AIM: Quote verbatim the span of lines that begins the listing below and closes with the line containing "COL = SC.collection".

DATASET EXCERPT:
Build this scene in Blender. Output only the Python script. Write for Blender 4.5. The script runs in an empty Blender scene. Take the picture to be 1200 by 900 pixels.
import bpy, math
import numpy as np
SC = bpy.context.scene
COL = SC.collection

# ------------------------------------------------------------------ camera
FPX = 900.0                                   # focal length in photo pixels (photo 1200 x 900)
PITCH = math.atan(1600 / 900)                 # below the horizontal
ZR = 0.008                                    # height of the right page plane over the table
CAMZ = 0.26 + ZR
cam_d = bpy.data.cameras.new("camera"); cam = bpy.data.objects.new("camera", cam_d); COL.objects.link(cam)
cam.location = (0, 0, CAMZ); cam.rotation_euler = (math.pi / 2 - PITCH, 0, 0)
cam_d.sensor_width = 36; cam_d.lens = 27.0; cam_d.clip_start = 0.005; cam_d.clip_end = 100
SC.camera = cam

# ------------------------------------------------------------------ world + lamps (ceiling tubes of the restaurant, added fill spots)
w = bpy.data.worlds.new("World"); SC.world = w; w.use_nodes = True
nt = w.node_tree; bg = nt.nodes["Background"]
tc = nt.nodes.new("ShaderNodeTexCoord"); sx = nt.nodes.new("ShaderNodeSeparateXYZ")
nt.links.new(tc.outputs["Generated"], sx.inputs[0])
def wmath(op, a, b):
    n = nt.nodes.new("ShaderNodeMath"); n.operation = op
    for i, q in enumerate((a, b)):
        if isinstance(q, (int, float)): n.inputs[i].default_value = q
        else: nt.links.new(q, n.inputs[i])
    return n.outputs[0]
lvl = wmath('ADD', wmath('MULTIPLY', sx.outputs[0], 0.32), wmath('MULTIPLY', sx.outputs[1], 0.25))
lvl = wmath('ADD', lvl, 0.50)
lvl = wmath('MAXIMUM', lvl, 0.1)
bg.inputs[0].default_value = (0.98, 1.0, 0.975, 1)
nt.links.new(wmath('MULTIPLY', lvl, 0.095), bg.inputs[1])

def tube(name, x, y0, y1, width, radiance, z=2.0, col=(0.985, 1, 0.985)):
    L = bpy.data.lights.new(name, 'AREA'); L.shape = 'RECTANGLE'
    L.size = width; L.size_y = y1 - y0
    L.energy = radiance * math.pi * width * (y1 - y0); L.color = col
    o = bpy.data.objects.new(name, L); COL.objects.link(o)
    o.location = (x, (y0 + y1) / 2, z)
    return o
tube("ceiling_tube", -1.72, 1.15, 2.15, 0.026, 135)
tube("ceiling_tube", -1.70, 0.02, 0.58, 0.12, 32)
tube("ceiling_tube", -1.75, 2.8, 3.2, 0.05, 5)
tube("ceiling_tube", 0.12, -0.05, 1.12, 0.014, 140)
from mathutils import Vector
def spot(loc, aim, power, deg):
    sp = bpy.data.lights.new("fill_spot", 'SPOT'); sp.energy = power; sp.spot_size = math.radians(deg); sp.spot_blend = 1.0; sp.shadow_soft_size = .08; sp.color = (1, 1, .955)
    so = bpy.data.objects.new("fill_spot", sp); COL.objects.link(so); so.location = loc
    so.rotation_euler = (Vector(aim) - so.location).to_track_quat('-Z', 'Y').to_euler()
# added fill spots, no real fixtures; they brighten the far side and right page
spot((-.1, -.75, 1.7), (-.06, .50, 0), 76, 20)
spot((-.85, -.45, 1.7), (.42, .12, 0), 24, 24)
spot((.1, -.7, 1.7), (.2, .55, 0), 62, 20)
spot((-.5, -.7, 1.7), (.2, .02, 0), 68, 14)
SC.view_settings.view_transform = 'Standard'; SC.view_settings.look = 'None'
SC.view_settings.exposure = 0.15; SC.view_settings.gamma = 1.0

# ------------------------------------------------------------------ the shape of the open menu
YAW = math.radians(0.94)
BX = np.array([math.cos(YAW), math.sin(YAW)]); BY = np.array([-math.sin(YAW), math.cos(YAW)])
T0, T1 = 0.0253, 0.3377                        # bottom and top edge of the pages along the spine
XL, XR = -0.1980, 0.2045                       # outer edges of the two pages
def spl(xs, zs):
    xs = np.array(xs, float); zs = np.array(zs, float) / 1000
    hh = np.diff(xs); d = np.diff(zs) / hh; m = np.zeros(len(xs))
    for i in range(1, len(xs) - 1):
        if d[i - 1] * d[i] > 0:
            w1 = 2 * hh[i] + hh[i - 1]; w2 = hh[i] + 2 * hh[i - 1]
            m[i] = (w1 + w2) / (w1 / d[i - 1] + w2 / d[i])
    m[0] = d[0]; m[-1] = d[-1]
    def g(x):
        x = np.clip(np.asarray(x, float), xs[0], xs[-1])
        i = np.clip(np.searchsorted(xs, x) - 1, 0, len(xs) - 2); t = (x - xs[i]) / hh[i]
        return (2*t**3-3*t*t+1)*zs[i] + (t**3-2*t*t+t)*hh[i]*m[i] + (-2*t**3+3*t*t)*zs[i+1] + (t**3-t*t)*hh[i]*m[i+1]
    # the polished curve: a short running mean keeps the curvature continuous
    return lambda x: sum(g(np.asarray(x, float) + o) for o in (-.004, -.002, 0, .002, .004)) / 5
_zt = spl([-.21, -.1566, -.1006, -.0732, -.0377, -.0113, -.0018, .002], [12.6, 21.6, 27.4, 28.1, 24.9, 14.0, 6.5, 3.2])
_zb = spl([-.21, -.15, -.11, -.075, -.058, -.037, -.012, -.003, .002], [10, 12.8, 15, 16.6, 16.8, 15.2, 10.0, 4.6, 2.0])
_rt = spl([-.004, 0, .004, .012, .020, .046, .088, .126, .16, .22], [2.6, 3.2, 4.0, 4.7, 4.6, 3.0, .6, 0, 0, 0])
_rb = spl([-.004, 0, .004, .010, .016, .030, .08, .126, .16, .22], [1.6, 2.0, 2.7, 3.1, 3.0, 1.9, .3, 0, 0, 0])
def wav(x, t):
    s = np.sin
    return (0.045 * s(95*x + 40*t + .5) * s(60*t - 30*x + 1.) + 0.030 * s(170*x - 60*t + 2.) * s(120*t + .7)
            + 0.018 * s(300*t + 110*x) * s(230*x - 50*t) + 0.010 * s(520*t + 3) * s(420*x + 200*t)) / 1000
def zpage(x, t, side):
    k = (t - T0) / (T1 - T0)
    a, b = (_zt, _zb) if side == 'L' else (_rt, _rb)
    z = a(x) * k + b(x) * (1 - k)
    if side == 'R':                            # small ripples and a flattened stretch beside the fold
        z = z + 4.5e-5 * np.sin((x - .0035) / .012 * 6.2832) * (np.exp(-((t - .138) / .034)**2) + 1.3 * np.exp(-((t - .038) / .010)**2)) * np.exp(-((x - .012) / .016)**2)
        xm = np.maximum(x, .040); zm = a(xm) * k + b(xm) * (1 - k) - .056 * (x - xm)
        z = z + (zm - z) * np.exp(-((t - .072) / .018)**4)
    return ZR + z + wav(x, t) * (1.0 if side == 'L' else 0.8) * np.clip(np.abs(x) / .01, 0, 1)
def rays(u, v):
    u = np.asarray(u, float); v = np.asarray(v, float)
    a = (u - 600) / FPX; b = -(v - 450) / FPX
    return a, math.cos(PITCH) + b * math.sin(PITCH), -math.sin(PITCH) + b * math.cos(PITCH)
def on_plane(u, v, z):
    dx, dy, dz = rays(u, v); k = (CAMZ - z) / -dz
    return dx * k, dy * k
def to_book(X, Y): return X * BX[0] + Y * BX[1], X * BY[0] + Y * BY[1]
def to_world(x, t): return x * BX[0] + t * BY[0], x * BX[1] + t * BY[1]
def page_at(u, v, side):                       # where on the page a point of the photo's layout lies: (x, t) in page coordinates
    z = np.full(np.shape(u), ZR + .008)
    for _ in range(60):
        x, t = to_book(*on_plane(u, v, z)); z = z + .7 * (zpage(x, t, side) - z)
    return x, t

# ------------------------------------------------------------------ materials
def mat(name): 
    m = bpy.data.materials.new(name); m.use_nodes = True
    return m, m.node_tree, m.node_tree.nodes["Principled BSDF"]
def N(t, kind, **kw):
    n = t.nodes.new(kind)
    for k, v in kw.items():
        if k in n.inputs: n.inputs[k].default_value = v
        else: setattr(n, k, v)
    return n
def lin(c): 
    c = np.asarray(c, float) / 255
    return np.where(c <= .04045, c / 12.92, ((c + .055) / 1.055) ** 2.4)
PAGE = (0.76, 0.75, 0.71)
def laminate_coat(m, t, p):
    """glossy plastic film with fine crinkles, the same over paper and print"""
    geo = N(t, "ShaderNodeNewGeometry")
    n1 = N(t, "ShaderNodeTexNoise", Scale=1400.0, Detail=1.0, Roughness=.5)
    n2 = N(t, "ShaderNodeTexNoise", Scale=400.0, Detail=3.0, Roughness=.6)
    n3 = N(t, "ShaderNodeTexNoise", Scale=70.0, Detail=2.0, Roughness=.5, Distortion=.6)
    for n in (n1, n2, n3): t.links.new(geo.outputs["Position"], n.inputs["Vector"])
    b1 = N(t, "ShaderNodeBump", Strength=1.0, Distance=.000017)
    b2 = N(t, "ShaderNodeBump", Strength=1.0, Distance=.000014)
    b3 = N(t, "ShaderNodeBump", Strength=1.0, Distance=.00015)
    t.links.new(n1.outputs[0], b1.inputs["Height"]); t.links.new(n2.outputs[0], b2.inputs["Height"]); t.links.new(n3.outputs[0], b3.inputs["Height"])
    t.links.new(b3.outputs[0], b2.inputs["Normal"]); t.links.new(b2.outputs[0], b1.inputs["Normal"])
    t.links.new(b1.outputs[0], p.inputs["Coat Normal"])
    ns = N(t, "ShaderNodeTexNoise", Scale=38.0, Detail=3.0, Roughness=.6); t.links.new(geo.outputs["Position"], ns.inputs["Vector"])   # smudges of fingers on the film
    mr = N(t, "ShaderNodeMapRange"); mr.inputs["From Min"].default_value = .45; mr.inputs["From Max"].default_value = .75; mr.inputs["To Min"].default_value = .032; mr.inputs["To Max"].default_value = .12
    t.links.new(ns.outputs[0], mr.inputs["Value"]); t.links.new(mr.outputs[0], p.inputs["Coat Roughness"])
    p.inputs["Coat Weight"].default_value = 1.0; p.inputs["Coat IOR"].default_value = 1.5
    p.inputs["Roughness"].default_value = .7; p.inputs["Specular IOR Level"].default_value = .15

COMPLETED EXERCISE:
Build this scene in Blender. Output only the Python script. Write for Blender 4.5. The script runs in an empty Blender scene. Take the picture to be 1200 by 900 pixels.
import bpy, math
import numpy as np
SC = bpy.context.scene
COL = SC.collection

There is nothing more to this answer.